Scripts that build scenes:
%%

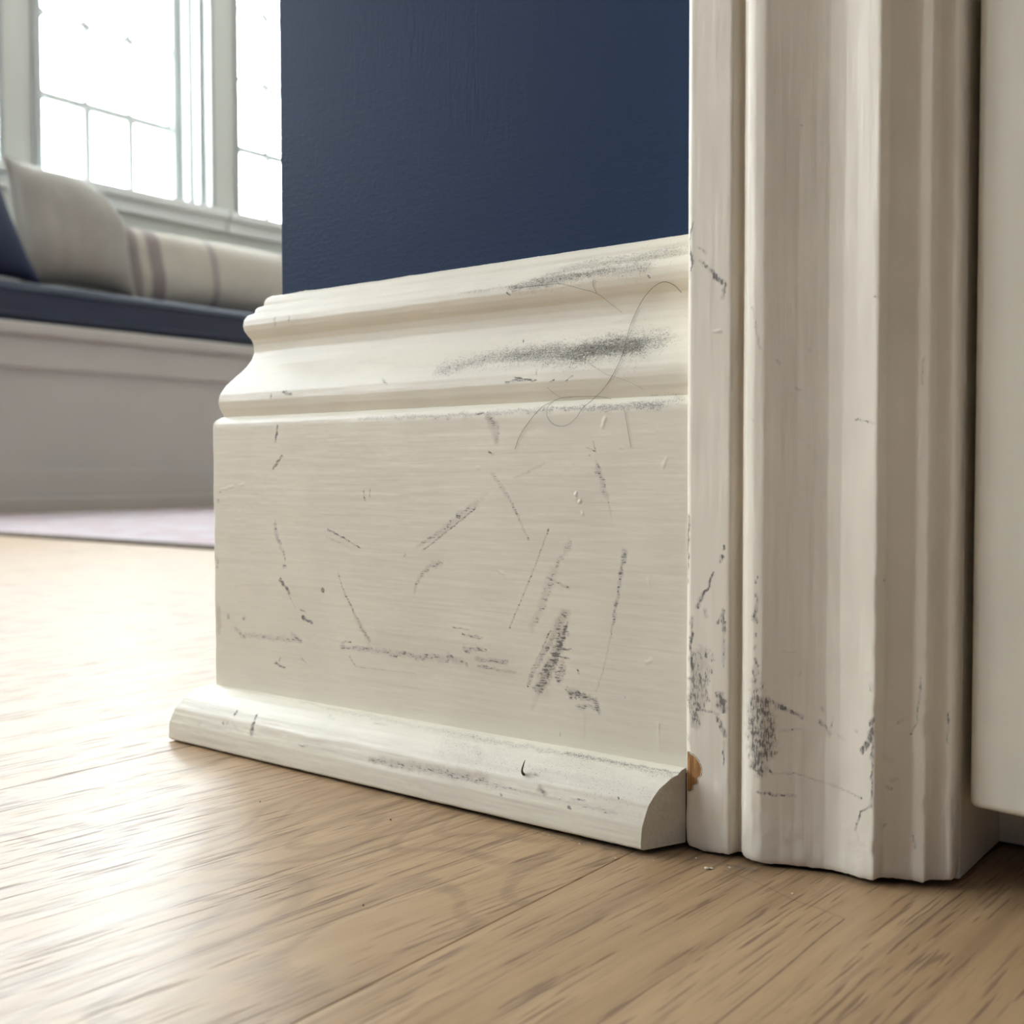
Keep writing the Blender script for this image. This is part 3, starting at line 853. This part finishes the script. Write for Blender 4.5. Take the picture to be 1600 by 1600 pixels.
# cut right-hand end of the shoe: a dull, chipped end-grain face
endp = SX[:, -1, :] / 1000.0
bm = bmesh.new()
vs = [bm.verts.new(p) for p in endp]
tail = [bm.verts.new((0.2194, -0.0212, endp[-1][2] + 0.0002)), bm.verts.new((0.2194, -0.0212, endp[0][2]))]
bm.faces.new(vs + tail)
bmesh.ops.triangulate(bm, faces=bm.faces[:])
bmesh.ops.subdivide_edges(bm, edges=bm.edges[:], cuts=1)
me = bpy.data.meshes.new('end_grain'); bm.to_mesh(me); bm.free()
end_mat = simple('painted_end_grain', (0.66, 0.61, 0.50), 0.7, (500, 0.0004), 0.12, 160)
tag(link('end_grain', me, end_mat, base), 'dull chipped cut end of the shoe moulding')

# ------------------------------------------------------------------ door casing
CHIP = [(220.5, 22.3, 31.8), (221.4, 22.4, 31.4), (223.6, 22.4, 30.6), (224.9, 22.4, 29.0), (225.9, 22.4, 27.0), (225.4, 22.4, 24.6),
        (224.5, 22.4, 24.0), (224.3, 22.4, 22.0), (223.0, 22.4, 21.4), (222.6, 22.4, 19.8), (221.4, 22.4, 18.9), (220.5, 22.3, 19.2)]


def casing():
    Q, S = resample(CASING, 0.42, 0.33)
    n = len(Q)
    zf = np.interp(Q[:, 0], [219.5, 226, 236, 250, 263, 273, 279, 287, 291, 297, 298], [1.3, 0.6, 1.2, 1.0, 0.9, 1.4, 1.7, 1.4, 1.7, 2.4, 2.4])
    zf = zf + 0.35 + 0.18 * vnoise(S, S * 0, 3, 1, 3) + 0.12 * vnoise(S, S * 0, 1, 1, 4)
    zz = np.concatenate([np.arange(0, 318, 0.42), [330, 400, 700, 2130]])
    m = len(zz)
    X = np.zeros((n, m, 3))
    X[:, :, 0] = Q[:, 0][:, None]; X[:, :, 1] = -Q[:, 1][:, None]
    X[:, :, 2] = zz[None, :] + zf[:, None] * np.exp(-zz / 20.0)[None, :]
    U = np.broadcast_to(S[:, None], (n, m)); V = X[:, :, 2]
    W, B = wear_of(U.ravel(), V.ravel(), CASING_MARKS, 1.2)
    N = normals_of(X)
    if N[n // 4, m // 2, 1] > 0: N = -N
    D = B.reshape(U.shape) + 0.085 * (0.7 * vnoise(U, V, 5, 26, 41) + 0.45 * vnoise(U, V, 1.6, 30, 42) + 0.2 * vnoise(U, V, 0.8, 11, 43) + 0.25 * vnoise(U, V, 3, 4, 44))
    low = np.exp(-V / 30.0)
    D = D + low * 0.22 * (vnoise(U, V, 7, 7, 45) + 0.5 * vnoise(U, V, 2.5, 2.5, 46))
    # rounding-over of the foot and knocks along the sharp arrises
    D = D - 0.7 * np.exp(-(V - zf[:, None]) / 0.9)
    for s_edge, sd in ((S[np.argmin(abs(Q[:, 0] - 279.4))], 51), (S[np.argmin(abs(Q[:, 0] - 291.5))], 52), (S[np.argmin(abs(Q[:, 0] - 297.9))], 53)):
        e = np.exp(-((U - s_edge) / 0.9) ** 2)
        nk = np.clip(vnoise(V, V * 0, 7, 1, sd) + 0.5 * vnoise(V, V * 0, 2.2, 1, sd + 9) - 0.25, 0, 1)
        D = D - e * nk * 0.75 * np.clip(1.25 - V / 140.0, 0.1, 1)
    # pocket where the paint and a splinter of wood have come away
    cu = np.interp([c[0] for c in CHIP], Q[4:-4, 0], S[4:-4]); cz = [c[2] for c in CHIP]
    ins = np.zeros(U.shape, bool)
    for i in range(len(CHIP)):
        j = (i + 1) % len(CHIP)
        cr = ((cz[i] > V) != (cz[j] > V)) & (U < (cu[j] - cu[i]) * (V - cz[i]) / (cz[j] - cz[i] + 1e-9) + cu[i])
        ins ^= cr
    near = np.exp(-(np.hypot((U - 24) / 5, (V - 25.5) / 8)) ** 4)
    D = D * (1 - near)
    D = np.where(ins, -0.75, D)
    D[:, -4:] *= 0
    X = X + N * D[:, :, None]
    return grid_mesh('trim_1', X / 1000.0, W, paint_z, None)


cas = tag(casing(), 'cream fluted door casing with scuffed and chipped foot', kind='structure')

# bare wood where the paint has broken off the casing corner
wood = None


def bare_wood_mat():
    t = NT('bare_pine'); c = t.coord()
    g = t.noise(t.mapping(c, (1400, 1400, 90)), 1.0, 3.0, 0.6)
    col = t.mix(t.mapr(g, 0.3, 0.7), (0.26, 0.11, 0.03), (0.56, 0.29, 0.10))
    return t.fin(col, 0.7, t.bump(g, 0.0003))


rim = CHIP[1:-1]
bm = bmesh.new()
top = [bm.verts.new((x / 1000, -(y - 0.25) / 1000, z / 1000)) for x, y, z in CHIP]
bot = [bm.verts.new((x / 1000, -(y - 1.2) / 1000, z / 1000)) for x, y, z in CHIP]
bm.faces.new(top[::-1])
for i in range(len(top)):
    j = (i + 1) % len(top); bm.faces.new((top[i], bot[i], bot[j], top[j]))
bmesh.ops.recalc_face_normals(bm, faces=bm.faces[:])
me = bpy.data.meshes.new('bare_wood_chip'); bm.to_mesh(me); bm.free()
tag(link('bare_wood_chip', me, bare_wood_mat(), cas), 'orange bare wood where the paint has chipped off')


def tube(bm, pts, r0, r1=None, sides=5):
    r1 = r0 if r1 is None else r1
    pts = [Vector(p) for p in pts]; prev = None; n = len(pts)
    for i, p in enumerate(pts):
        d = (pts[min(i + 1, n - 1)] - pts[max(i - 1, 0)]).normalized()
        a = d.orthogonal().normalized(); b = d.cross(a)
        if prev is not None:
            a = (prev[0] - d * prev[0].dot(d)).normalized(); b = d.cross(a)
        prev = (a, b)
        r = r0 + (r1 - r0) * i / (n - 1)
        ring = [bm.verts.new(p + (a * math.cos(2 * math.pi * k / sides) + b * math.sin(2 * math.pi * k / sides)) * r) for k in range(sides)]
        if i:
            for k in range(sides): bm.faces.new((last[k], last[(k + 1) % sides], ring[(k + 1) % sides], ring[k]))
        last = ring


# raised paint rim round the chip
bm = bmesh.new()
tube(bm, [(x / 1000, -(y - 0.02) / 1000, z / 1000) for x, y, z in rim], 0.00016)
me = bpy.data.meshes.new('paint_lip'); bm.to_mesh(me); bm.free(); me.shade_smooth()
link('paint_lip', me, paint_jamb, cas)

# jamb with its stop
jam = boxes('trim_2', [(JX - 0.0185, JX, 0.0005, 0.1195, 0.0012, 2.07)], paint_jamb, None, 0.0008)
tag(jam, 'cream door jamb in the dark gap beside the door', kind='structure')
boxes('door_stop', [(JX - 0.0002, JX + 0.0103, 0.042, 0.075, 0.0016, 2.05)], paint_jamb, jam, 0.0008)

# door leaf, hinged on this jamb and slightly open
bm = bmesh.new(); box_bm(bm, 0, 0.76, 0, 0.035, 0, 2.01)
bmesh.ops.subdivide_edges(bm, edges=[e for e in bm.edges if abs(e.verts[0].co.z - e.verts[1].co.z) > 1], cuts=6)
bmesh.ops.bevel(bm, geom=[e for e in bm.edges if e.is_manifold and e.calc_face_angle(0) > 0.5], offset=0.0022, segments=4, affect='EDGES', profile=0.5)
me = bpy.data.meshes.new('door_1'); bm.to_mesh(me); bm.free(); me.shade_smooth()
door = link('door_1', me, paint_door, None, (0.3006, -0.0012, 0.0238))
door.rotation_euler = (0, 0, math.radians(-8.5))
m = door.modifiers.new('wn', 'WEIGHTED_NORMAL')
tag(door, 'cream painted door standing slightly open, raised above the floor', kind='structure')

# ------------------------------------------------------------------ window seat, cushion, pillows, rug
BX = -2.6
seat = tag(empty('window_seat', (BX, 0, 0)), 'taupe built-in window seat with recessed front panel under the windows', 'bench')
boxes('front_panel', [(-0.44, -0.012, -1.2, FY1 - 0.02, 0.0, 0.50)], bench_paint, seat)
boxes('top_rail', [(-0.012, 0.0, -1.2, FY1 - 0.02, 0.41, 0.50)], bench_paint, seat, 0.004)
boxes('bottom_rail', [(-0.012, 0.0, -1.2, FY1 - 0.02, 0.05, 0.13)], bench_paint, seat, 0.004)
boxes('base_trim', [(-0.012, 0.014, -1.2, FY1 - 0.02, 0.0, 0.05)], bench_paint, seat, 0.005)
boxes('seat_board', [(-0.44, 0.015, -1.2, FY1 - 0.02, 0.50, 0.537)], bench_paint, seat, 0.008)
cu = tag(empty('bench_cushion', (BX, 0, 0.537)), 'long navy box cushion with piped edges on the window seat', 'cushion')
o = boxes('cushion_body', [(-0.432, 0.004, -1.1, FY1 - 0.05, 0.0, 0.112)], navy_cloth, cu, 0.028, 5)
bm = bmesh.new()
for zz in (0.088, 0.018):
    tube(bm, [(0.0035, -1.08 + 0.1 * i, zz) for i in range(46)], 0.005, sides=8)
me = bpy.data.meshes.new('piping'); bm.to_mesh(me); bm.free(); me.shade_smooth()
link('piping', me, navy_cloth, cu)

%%
%%

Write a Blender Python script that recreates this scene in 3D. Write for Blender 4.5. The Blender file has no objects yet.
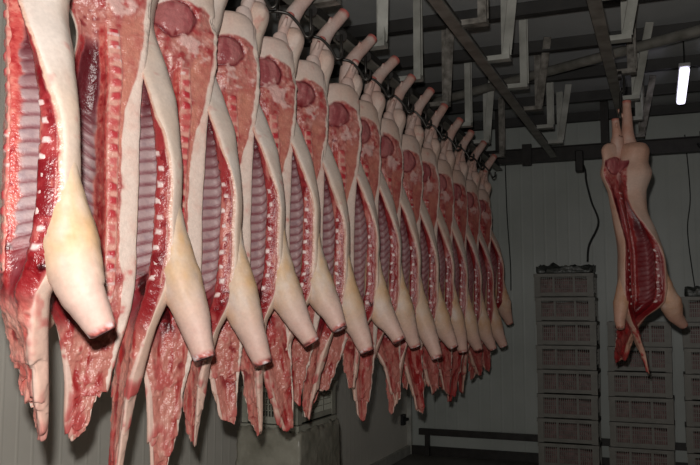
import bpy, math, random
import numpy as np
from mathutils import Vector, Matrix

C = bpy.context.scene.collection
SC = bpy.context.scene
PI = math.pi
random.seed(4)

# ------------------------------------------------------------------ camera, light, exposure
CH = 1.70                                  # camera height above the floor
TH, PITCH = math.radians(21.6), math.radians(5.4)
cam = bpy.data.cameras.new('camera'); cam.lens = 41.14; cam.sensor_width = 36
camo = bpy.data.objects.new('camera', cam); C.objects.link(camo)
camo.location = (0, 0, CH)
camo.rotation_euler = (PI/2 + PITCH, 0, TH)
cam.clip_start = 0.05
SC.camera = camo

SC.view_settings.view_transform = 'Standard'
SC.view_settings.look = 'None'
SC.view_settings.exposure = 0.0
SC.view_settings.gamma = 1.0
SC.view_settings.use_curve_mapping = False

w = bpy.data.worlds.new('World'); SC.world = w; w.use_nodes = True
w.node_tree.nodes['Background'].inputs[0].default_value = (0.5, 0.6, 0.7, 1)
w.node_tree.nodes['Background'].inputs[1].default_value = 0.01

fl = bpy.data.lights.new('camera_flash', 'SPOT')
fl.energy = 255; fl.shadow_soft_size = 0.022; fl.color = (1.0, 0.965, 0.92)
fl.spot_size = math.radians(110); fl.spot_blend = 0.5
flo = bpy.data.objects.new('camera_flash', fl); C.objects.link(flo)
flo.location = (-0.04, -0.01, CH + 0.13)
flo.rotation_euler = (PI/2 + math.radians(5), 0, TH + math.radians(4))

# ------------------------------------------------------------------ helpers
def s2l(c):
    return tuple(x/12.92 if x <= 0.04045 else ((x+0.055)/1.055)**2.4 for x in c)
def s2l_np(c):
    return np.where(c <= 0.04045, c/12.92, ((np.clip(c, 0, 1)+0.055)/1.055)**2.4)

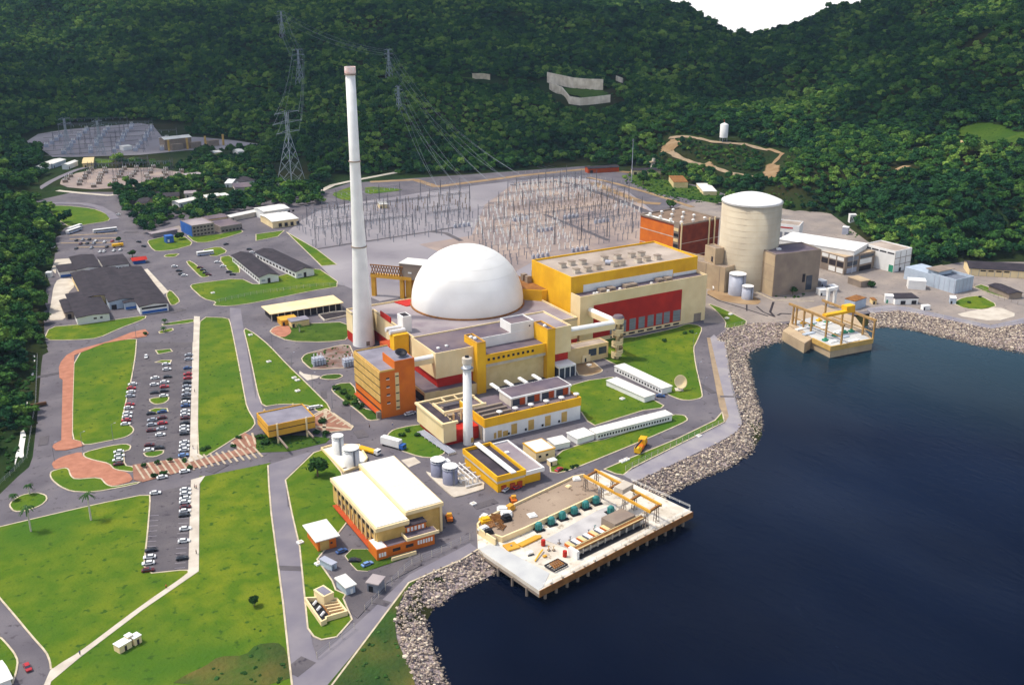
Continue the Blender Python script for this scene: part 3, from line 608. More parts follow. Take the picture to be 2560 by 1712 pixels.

%%

Taking the entries above, extract every line from the one bearing "Write a Blender" through the one bearing "random.seed(4)", exactly, with no pictures.

Write a Blender Python script that recreates this scene in 3D. Write for Blender 4.5. The Blender file has no objects yet.
import bpy, math, random
import numpy as np
from mathutils import Vector, Matrix

C = bpy.context.scene.collection
SC = bpy.context.scene
PI = math.pi
random.seed(4)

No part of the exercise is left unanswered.